Six more hotels are slated for next year, in (3) Makassar, South Sulawesi; (4) Surakarta, Central Java; (5) Surabaya, East Java; (6) Tangerang, Banten; (7) Bekasi, West Java; and (8) Palembang, South Sumatra.

Red Planet is an asset owning company that operates its own hotels under a franchise agreement from tunehotels.com. Tune Hotels manages at least 25 hotels in five countries: Indonesia, Thailand, the Philippines, Malaysia and the UK. Red Planet owns the assets of the hotels in the three Southeast Asian countries.
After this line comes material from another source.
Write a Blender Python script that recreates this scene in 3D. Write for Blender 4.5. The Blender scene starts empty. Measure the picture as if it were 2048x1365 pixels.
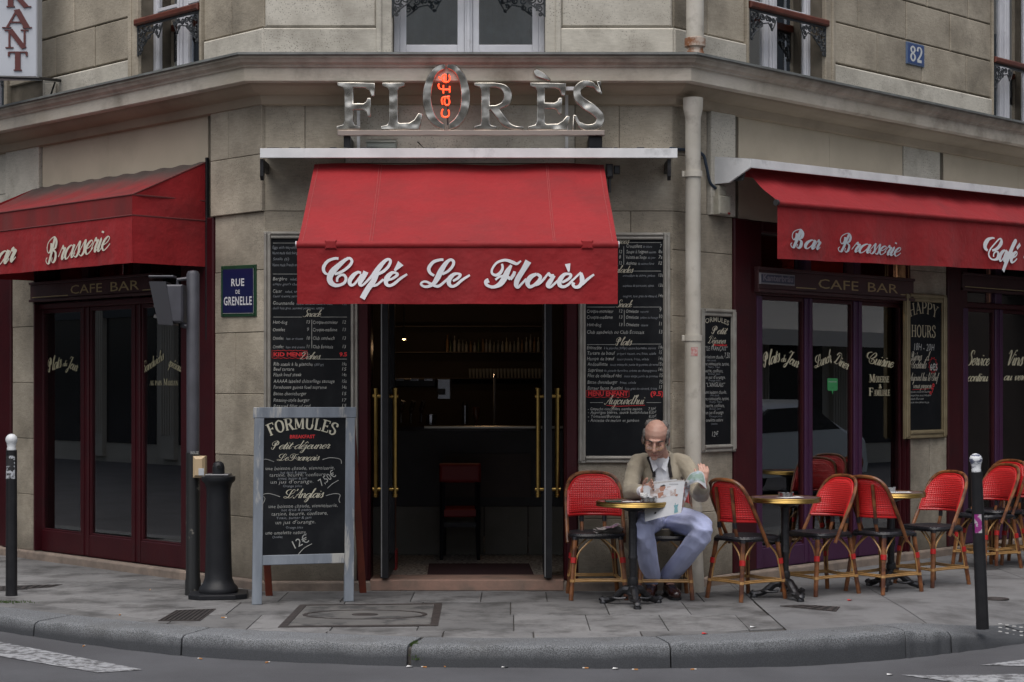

Hansing said that in the three Southeast Asian countries alone, by 2012, Red Planet would have 10
hotels with 1,623 rooms.

He said that he was not afraid of competing with existing chain players that had expanded their businesses in Indonesia, such as Accor International, Aston, and the Kompas Group’s Santika Hotel and Amaris Hotel, because the demand remained strong.

As a comparison, a standard double room in an Amaris Hotel in Juanda in Central Jakarta would cost the guest around Rp 370,000 (US$39.22) per night, including a free breakfast for two people.

A double room in Tune Hotel in Pasar Baru, Central Jakarta, would cost two guests a basic rate of
Rp 150,000 without any amenities. Guests can choose to add amenities individually or by package. As an example, a package of 12-hour air conditioning, 24-hour TV and WiFi, towels and toiletries will cost Rp 99,000 per night, making the total price about Rp 250,000. The basic price can vary, however. It can be as much as Rp 258,000 or as little as Rp 55,000.

Tunes Hotels are strongly associated with the Malaysian-based budget airline AirAsia, which has built a strong presence among budget travelers, not only in Indonesia, but also in Asia and Europe. Hansing said the AirAsia brand gave Red Planet a competitive advantage.

As of today, Red Planet Hotels Limited has invested a 16.05 percent stake in the rapidly expanding Tune Hotels operation as both companies seek to grow the booming business of a low-cost hotel brand.

The largest shareholder in Tune Hotels is Tony Fernandes, the founder of AirAsia.

Red Planet now has $180 million worth of hotel projects boasting 3,191 rooms that either operate or are under construction in Asia.